◆ Data segment:
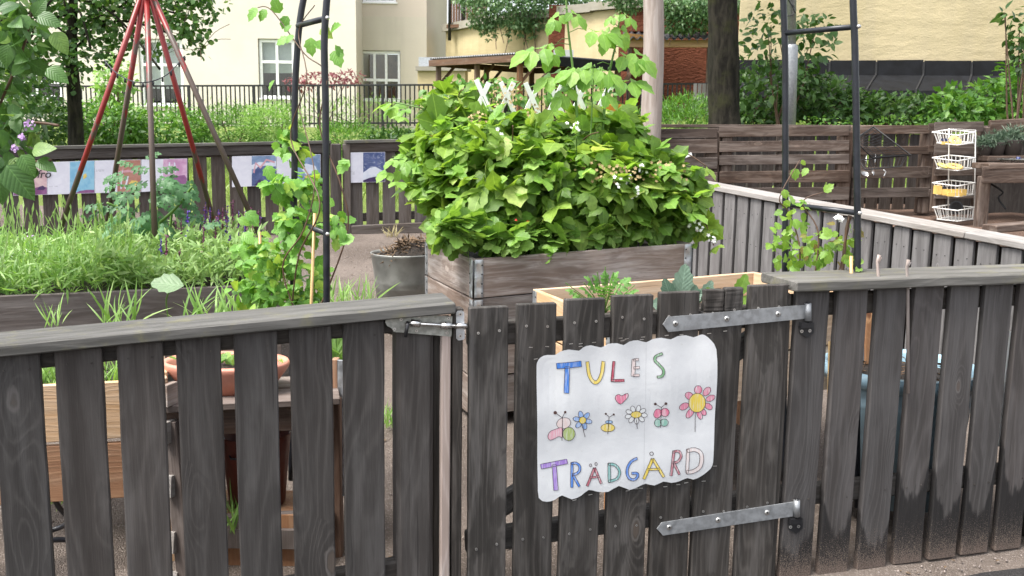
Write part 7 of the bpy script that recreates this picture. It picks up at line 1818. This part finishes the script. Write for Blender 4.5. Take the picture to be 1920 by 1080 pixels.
hs = thing('garden_hose', 'black rubber hose looped at the left fence foot', 'hose', bp(100, 980, 3.2)); tube('hose_tube', M['hose'], hs, spline([bp(60, 930, 3.1), bp(92, 925, 3.12), bp(110, 950, 3.15), bp(128, 975, 3.2), bp(110, 990, 3.25), bp(60, 1000, 3.2), bp(20, 992, 3.15), bp(60, 1013, 3.1), bp(122, 1012, 3.15), bp(170, 1020, 3.2)], 6), .0095, 8); tube('hose_end', M['steel'], hs, [bp(56, 931, 3.1), bp(62, 930, 3.1)], .012, 8)
zc_ = thing('zinc_corner_strip', 'narrow zinc corner hinge with orange board end behind the latch pickets', 'hinge', bp(637, 900, 3.35)); board('strip', M['zinc'], zc_, bp(641, 930, 3.33), bp(638, 675, 3.36), .02, .006, (1, 0, 0), 0); board('board_end', M['pine_wet'], zc_, bp(632, 980, 3.36), bp(629, 672, 3.38), .022, .05, (1, 0, 0), 0)
# ------------------------------------------------------------------ THINGS GLIMPSED THROUGH THE RIGHT PICKETS
c = bp(1688, 690, 3.78); R3 = 143*3.78/FPX
bt_ = thing('blue_tub', 'large pale blue tub with soil behind the right pickets', 'tub', (c.x, c.y, .1))
lathe('tub', M['bluetub_side'], bt_, [(0, -.52), (R3*.78, -.52), (R3*.90, -.12), (R3*.915, -.11), (R3*.90, -.10), (R3*.93, -.06), (R3*.945, -.05), (R3*.93, -.04), (R3*.95, -.03)], c, 40)
lathe('rim', M['bluetub'], bt_, [(R3*.93, -.035), (R3*1.0, -.04), (R3*1.04, -.01), (R3*1.02, .015), (R3*.96, .02), (R3*.93, .0), (R3*.91, -.06)], c, 40)
V, F = latheVF([(R3*.93, -.035), (R3*.5, -.02), (0, -.025)], c, 30); mobj('soil', V, F, M['soil'], bt_, True)
P = np.array([c]) + np.stack([RNG.uniform(-R3*.7, R3*.7, 150), RNG.uniform(-R3*.7, R3*.7, 150), RNG.uniform(-.02, .0, 150)], 1); mass('mulch', HERB, P, unit(150)*np.array([1, 1, .3]), unit(150), RNG.uniform(.02, .06, 150), plain('mulch', (.10, .06, .035), .9, 0, .6, 60), bt_)
o = board('tan_board', M['pine_wet'], None, bp(1632, 700, 3.95), bp(1634, 575, 3.95), .05, .02, (1, 0, 0), 0); tag(o, 'orange board end standing behind the right pickets above the blue tub', 'board')
o = board('white_board', M['whitepaint'], None, bp(1869, 835, 3.55), bp(1898, 622, 3.55), .022, .03, (1, 0, 0), 0); tag(o, 'narrow white board leaning behind the last right pickets', 'board')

◆ Stated task:
Pictures are to be left out; repeat all the remaining data exactly.

◆ Answer to the exercise:
Write part 7 of the bpy script that recreates this picture. It picks up at line 1818. This part finishes the script. Write for Blender 4.5. Take the picture to be 1920 by 1080 pixels.
hs = thing('garden_hose', 'black rubber hose looped at the left fence foot', 'hose', bp(100, 980, 3.2)); tube('hose_tube', M['hose'], hs, spline([bp(60, 930, 3.1), bp(92, 925, 3.12), bp(110, 950, 3.15), bp(128, 975, 3.2), bp(110, 990, 3.25), bp(60, 1000, 3.2), bp(20, 992, 3.15), bp(60, 1013, 3.1), bp(122, 1012, 3.15), bp(170, 1020, 3.2)], 6), .0095, 8); tube('hose_end', M['steel'], hs, [bp(56, 931, 3.1), bp(62, 930, 3.1)], .012, 8)
zc_ = thing('zinc_corner_strip', 'narrow zinc corner hinge with orange board end behind the latch pickets', 'hinge', bp(637, 900, 3.35)); board('strip', M['zinc'], zc_, bp(641, 930, 3.33), bp(638, 675, 3.36), .02, .006, (1, 0, 0), 0); board('board_end', M['pine_wet'], zc_, bp(632, 980, 3.36), bp(629, 672, 3.38), .022, .05, (1, 0, 0), 0)
# ------------------------------------------------------------------ THINGS GLIMPSED THROUGH THE RIGHT PICKETS
c = bp(1688, 690, 3.78); R3 = 143*3.78/FPX
bt_ = thing('blue_tub', 'large pale blue tub with soil behind the right pickets', 'tub', (c.x, c.y, .1))
lathe('tub', M['bluetub_side'], bt_, [(0, -.52), (R3*.78, -.52), (R3*.90, -.12), (R3*.915, -.11), (R3*.90, -.10), (R3*.93, -.06), (R3*.945, -.05), (R3*.93, -.04), (R3*.95, -.03)], c, 40)
lathe('rim', M['bluetub'], bt_, [(R3*.93, -.035), (R3*1.0, -.04), (R3*1.04, -.01), (R3*1.02, .015), (R3*.96, .02), (R3*.93, .0), (R3*.91, -.06)], c, 40)
V, F = latheVF([(R3*.93, -.035), (R3*.5, -.02), (0, -.025)], c, 30); mobj('soil', V, F, M['soil'], bt_, True)
P = np.array([c]) + np.stack([RNG.uniform(-R3*.7, R3*.7, 150), RNG.uniform(-R3*.7, R3*.7, 150), RNG.uniform(-.02, .0, 150)], 1); mass('mulch', HERB, P, unit(150)*np.array([1, 1, .3]), unit(150), RNG.uniform(.02, .06, 150), plain('mulch', (.10, .06, .035), .9, 0, .6, 60), bt_)
o = board('tan_board', M['pine_wet'], None, bp(1632, 700, 3.95), bp(1634, 575, 3.95), .05, .02, (1, 0, 0), 0); tag(o, 'orange board end standing behind the right pickets above the blue tub', 'board')
o = board('white_board', M['whitepaint'], None, bp(1869, 835, 3.55), bp(1898, 622, 3.55), .022, .03, (1, 0, 0), 0); tag(o, 'narrow white board leaning behind the last right pickets', 'board')